WHAT THE EXERCISE ASKS: Scan the lines below; pull out those with "picture".
BEGIN
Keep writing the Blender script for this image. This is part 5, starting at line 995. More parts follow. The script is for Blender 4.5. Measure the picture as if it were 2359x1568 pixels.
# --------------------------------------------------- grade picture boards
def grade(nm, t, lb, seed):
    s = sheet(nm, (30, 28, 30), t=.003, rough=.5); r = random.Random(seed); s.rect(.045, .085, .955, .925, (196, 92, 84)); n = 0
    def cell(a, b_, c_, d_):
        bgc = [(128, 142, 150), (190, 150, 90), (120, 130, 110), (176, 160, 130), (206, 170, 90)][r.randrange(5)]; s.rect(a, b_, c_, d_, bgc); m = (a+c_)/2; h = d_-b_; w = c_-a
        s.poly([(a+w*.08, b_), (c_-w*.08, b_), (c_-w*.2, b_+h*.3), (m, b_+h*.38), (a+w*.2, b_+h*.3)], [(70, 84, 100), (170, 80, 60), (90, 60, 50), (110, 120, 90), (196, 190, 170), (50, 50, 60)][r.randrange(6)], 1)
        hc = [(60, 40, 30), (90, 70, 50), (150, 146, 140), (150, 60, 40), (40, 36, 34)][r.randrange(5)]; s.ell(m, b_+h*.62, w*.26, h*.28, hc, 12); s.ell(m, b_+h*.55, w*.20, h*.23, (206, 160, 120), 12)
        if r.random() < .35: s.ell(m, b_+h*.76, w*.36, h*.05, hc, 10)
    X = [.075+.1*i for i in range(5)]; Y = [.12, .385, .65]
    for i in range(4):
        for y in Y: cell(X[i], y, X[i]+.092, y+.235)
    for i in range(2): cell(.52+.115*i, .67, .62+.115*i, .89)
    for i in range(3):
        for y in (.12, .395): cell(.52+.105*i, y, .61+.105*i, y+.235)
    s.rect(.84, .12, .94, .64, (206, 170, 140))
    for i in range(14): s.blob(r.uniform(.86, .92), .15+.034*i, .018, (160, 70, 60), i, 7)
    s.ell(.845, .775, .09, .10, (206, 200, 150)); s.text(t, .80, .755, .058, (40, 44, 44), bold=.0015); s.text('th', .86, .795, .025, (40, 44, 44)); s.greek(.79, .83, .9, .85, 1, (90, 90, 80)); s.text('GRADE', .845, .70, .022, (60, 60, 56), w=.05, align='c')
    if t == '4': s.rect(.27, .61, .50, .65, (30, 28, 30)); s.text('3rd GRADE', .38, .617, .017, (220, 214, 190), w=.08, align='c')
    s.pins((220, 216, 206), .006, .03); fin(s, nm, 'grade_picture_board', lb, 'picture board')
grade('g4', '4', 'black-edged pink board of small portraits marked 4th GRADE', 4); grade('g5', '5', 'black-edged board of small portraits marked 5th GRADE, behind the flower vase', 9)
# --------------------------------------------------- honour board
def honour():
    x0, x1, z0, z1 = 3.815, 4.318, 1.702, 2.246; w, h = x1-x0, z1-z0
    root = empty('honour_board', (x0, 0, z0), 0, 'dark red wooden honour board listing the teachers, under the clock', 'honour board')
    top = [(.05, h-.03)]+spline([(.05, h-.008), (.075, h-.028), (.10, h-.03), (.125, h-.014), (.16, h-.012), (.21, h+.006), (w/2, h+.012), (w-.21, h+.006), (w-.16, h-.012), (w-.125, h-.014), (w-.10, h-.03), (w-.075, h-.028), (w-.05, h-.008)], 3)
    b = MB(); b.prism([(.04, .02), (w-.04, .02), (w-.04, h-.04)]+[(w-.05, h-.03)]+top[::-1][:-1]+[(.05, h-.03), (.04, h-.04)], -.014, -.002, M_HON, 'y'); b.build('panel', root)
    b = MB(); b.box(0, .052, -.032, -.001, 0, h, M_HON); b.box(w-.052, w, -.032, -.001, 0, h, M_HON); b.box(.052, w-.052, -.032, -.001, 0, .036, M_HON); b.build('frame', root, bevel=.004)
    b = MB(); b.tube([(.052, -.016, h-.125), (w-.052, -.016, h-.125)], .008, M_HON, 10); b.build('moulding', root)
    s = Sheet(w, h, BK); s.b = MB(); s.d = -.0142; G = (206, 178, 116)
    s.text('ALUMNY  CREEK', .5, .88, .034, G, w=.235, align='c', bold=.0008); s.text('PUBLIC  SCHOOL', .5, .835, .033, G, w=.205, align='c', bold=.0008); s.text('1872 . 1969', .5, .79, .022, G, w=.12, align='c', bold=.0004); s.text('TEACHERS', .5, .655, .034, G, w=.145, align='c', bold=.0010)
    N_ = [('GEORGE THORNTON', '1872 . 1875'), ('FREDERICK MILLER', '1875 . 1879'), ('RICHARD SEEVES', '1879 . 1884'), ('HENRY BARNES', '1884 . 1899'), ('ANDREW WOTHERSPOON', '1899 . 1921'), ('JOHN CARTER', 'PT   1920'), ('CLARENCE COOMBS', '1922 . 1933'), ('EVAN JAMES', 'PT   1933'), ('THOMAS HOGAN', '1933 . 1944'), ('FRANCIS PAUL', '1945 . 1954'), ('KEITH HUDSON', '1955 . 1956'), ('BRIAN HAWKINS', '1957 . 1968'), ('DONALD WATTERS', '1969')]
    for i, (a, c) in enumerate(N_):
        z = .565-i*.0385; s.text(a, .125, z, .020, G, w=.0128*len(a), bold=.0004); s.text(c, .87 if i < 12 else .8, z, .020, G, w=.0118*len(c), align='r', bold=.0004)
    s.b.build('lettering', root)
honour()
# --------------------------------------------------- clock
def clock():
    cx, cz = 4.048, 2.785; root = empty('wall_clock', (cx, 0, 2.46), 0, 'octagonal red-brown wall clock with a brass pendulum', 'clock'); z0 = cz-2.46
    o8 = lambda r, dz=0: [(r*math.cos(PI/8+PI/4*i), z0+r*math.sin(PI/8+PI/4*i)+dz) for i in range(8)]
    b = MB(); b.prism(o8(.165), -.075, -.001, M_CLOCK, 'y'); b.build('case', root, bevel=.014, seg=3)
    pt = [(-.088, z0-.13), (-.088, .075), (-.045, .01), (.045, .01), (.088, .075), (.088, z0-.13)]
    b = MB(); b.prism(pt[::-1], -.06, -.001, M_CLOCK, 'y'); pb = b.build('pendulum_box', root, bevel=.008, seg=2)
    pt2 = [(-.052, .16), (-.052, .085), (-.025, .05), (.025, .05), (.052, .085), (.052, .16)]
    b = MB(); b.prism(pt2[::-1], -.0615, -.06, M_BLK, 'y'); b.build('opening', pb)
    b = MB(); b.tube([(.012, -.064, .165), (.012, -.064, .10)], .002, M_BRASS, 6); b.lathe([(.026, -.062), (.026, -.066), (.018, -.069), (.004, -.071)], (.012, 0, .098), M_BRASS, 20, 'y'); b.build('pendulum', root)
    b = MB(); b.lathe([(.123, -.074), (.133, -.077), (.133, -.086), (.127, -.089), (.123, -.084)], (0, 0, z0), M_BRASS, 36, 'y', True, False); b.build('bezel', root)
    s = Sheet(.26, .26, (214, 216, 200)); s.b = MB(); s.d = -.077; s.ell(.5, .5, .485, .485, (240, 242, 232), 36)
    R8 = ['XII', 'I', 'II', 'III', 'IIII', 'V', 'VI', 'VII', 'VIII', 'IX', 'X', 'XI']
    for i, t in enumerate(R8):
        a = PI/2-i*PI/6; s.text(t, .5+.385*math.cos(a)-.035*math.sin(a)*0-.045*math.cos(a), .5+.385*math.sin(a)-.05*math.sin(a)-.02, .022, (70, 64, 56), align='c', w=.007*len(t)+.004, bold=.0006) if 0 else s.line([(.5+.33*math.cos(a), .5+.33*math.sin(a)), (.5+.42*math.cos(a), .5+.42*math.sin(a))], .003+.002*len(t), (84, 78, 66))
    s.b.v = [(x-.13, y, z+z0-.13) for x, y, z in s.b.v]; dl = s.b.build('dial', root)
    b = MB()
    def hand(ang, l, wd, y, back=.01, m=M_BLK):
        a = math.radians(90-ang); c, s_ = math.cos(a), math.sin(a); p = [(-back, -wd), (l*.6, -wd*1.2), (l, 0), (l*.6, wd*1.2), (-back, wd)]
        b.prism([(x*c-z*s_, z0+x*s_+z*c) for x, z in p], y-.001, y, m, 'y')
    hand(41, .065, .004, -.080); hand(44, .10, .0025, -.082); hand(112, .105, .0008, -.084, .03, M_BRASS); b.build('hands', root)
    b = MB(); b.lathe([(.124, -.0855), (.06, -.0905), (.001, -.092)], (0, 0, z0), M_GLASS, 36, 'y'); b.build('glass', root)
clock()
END
SOLUTION TO THIS TASK:
Keep writing the Blender script for this image. This is part 5, starting at line 995. More parts follow. The script is for Blender 4.5. Measure the picture as if it were 2359x1568 pixels.
# --------------------------------------------------- grade picture boards
    s.pins((220, 216, 206), .006, .03); fin(s, nm, 'grade_picture_board', lb, 'picture board')